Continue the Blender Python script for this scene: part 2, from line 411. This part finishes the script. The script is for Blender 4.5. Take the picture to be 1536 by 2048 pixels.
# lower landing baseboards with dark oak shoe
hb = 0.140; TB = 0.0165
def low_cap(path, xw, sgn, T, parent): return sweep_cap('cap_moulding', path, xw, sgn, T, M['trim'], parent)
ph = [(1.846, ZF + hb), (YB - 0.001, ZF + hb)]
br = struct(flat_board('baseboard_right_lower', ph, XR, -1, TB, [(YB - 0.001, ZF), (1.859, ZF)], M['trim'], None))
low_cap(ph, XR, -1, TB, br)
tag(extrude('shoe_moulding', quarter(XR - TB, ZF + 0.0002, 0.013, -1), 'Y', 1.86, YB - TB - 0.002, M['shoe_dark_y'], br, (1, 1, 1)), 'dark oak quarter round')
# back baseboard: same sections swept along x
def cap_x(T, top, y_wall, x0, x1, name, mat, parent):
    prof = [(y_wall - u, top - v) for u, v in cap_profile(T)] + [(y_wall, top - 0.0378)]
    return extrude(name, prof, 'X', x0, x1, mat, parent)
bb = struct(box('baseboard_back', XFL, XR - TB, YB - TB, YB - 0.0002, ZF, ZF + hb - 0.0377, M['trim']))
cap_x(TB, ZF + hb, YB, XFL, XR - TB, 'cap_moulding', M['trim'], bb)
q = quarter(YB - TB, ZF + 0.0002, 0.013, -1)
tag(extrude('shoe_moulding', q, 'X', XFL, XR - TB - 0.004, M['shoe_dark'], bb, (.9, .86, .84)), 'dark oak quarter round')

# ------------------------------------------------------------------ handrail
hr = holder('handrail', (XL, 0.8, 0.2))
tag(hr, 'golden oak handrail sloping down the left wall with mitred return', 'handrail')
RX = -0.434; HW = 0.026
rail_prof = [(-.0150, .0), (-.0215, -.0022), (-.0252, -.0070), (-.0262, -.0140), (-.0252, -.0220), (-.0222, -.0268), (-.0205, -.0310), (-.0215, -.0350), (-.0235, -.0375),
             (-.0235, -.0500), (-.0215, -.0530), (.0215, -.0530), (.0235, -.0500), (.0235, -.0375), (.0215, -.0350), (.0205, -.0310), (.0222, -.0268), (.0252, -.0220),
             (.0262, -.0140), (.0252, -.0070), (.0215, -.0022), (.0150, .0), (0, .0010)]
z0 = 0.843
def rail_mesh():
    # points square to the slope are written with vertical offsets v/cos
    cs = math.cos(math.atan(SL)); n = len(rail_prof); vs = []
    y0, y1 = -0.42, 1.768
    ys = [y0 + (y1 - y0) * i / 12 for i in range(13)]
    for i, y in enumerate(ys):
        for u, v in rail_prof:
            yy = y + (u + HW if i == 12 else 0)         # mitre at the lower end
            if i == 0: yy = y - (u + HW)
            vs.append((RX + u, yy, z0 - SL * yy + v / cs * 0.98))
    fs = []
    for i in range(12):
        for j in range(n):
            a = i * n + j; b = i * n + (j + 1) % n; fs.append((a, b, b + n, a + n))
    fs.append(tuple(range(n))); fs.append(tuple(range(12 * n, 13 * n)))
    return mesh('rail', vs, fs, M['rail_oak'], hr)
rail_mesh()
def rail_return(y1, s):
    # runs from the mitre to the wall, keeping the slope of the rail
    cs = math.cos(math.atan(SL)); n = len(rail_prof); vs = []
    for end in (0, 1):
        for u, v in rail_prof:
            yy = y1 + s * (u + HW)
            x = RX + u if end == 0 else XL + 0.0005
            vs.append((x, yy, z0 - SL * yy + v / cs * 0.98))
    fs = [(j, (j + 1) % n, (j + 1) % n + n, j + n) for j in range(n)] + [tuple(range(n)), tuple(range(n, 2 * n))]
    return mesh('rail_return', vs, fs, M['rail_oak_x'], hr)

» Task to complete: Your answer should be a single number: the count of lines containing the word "from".

» Result of the exercise: 2